*Problem details*: Output all lines exactly.

*Data extract*:

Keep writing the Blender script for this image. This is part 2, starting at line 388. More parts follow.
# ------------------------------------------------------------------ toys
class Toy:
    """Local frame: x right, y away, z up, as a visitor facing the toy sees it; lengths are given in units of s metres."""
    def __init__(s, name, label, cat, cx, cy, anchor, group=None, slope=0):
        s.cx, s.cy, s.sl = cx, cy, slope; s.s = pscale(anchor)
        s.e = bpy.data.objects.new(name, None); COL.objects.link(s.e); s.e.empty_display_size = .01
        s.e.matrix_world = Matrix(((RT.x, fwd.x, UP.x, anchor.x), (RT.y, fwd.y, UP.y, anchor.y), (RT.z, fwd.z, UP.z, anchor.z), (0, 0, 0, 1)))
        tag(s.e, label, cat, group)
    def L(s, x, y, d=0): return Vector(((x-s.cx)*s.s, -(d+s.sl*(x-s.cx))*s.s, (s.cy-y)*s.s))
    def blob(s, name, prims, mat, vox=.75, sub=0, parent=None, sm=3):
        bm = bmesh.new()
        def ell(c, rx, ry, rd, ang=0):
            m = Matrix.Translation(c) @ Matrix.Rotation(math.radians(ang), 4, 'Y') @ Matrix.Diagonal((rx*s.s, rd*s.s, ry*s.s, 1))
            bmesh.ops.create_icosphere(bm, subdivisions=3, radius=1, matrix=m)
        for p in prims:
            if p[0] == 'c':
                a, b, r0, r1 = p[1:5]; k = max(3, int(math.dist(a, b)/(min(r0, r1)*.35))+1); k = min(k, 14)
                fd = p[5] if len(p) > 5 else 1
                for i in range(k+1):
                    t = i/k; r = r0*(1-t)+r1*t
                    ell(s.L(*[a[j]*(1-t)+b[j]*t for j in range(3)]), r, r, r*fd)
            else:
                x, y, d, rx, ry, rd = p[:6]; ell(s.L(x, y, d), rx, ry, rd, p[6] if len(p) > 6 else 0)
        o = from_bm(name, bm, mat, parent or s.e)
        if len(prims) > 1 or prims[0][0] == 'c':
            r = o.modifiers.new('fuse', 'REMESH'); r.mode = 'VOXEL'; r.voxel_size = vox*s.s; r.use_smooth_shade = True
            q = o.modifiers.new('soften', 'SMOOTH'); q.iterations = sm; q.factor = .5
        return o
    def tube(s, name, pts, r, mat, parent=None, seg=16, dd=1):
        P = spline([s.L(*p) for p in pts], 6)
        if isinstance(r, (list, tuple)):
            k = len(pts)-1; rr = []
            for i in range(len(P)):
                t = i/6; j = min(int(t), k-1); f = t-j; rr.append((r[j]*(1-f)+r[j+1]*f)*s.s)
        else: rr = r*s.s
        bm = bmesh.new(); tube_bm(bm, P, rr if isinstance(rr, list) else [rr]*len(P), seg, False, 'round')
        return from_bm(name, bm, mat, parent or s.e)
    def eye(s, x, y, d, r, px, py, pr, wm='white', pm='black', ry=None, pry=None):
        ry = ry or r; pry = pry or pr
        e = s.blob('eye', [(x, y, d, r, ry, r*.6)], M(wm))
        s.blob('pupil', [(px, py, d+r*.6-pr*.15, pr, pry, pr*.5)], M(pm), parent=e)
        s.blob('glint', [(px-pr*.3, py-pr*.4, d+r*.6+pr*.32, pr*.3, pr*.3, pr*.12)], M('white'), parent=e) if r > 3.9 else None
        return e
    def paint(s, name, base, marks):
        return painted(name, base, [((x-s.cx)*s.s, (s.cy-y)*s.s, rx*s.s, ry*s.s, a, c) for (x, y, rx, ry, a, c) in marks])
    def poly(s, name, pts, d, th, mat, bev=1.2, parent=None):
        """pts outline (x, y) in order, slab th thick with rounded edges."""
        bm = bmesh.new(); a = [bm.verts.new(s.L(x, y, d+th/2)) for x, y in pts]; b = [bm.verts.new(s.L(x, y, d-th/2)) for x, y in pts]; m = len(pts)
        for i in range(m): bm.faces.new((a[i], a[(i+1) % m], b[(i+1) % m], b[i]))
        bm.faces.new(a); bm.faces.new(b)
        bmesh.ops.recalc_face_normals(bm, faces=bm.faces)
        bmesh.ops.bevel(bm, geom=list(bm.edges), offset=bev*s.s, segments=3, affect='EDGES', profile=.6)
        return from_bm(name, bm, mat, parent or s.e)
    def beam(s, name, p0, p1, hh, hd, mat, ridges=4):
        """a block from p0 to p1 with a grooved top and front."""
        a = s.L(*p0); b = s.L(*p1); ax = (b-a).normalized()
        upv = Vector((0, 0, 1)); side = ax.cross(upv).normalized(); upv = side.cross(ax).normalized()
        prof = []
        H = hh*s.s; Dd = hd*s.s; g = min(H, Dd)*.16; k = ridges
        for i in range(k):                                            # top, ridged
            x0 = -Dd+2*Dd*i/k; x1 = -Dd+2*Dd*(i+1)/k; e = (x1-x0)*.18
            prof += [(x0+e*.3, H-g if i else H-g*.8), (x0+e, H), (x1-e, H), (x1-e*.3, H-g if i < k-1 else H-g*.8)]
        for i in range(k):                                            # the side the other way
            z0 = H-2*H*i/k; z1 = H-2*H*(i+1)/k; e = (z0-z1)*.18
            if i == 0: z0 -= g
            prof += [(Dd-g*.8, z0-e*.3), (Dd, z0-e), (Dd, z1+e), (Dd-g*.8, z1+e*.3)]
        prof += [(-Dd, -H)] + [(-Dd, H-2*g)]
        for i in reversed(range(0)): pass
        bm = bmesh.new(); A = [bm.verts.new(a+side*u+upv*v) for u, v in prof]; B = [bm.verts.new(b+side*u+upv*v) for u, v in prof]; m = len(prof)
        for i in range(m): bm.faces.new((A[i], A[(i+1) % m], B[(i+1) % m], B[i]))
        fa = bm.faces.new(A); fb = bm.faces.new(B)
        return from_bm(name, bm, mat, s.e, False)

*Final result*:
Keep writing the Blender script for this image. This is part 2, starting at line 388. More parts follow.
# ------------------------------------------------------------------ toys
class Toy:
    """Local frame: x right, y away, z up, as a visitor facing the toy sees it; lengths are given in units of s metres."""
    def __init__(s, name, label, cat, cx, cy, anchor, group=None, slope=0):
        s.cx, s.cy, s.sl = cx, cy, slope; s.s = pscale(anchor)
        s.e = bpy.data.objects.new(name, None); COL.objects.link(s.e); s.e.empty_display_size = .01
        s.e.matrix_world = Matrix(((RT.x, fwd.x, UP.x, anchor.x), (RT.y, fwd.y, UP.y, anchor.y), (RT.z, fwd.z, UP.z, anchor.z), (0, 0, 0, 1)))
        tag(s.e, label, cat, group)
    def L(s, x, y, d=0): return Vector(((x-s.cx)*s.s, -(d+s.sl*(x-s.cx))*s.s, (s.cy-y)*s.s))
    def blob(s, name, prims, mat, vox=.75, sub=0, parent=None, sm=3):
        bm = bmesh.new()
        def ell(c, rx, ry, rd, ang=0):
            m = Matrix.Translation(c) @ Matrix.Rotation(math.radians(ang), 4, 'Y') @ Matrix.Diagonal((rx*s.s, rd*s.s, ry*s.s, 1))
            bmesh.ops.create_icosphere(bm, subdivisions=3, radius=1, matrix=m)
        for p in prims:
            if p[0] == 'c':
                a, b, r0, r1 = p[1:5]; k = max(3, int(math.dist(a, b)/(min(r0, r1)*.35))+1); k = min(k, 14)
                fd = p[5] if len(p) > 5 else 1
                for i in range(k+1):
                    t = i/k; r = r0*(1-t)+r1*t
                    ell(s.L(*[a[j]*(1-t)+b[j]*t for j in range(3)]), r, r, r*fd)
            else:
                x, y, d, rx, ry, rd = p[:6]; ell(s.L(x, y, d), rx, ry, rd, p[6] if len(p) > 6 else 0)
        o = from_bm(name, bm, mat, parent or s.e)
        if len(prims) > 1 or prims[0][0] == 'c':
            r = o.modifiers.new('fuse', 'REMESH'); r.mode = 'VOXEL'; r.voxel_size = vox*s.s; r.use_smooth_shade = True
            q = o.modifiers.new('soften', 'SMOOTH'); q.iterations = sm; q.factor = .5
        return o
    def tube(s, name, pts, r, mat, parent=None, seg=16, dd=1):
        P = spline([s.L(*p) for p in pts], 6)
        if isinstance(r, (list, tuple)):
            k = len(pts)-1; rr = []
            for i in range(len(P)):
                t = i/6; j = min(int(t), k-1); f = t-j; rr.append((r[j]*(1-f)+r[j+1]*f)*s.s)
        else: rr = r*s.s
        bm = bmesh.new(); tube_bm(bm, P, rr if isinstance(rr, list) else [rr]*len(P), seg, False, 'round')
        return from_bm(name, bm, mat, parent or s.e)
    def eye(s, x, y, d, r, px, py, pr, wm='white', pm='black', ry=None, pry=None):
        ry = ry or r; pry = pry or pr
        e = s.blob('eye', [(x, y, d, r, ry, r*.6)], M(wm))
        s.blob('pupil', [(px, py, d+r*.6-pr*.15, pr, pry, pr*.5)], M(pm), parent=e)
        s.blob('glint', [(px-pr*.3, py-pr*.4, d+r*.6+pr*.32, pr*.3, pr*.3, pr*.12)], M('white'), parent=e) if r > 3.9 else None
        return e
    def paint(s, name, base, marks):
        return painted(name, base, [((x-s.cx)*s.s, (s.cy-y)*s.s, rx*s.s, ry*s.s, a, c) for (x, y, rx, ry, a, c) in marks])
    def poly(s, name, pts, d, th, mat, bev=1.2, parent=None):
        """pts outline (x, y) in order, slab th thick with rounded edges."""
        bm = bmesh.new(); a = [bm.verts.new(s.L(x, y, d+th/2)) for x, y in pts]; b = [bm.verts.new(s.L(x, y, d-th/2)) for x, y in pts]; m = len(pts)
        for i in range(m): bm.faces.new((a[i], a[(i+1) % m], b[(i+1) % m], b[i]))
        bm.faces.new(a); bm.faces.new(b)
        bmesh.ops.recalc_face_normals(bm, faces=bm.faces)
        bmesh.ops.bevel(bm, geom=list(bm.edges), offset=bev*s.s, segments=3, affect='EDGES', profile=.6)
        return from_bm(name, bm, mat, parent or s.e)
    def beam(s, name, p0, p1, hh, hd, mat, ridges=4):
        """a block from p0 to p1 with a grooved top and front."""
        a = s.L(*p0); b = s.L(*p1); ax = (b-a).normalized()
        upv = Vector((0, 0, 1)); side = ax.cross(upv).normalized(); upv = side.cross(ax).normalized()
        prof = []
        H = hh*s.s; Dd = hd*s.s; g = min(H, Dd)*.16; k = ridges
        for i in range(k):                                            # top, ridged
            x0 = -Dd+2*Dd*i/k; x1 = -Dd+2*Dd*(i+1)/k; e = (x1-x0)*.18
            prof += [(x0+e*.3, H-g if i else H-g*.8), (x0+e, H), (x1-e, H), (x1-e*.3, H-g if i < k-1 else H-g*.8)]
        for i in range(k):                                            # the side the other way
            z0 = H-2*H*i/k; z1 = H-2*H*(i+1)/k; e = (z0-z1)*.18
            if i == 0: z0 -= g
            prof += [(Dd-g*.8, z0-e*.3), (Dd, z0-e), (Dd, z1+e), (Dd-g*.8, z1+e*.3)]
        prof += [(-Dd, -H)] + [(-Dd, H-2*g)]
        for i in reversed(range(0)): pass
        bm = bmesh.new(); A = [bm.verts.new(a+side*u+upv*v) for u, v in prof]; B = [bm.verts.new(b+side*u+upv*v) for u, v in prof]; m = len(prof)
        for i in range(m): bm.faces.new((A[i], A[(i+1) % m], B[(i+1) % m], B[i]))
        fa = bm.faces.new(A); fb = bm.faces.new(B)
        return from_bm(name, bm, mat, s.e, False)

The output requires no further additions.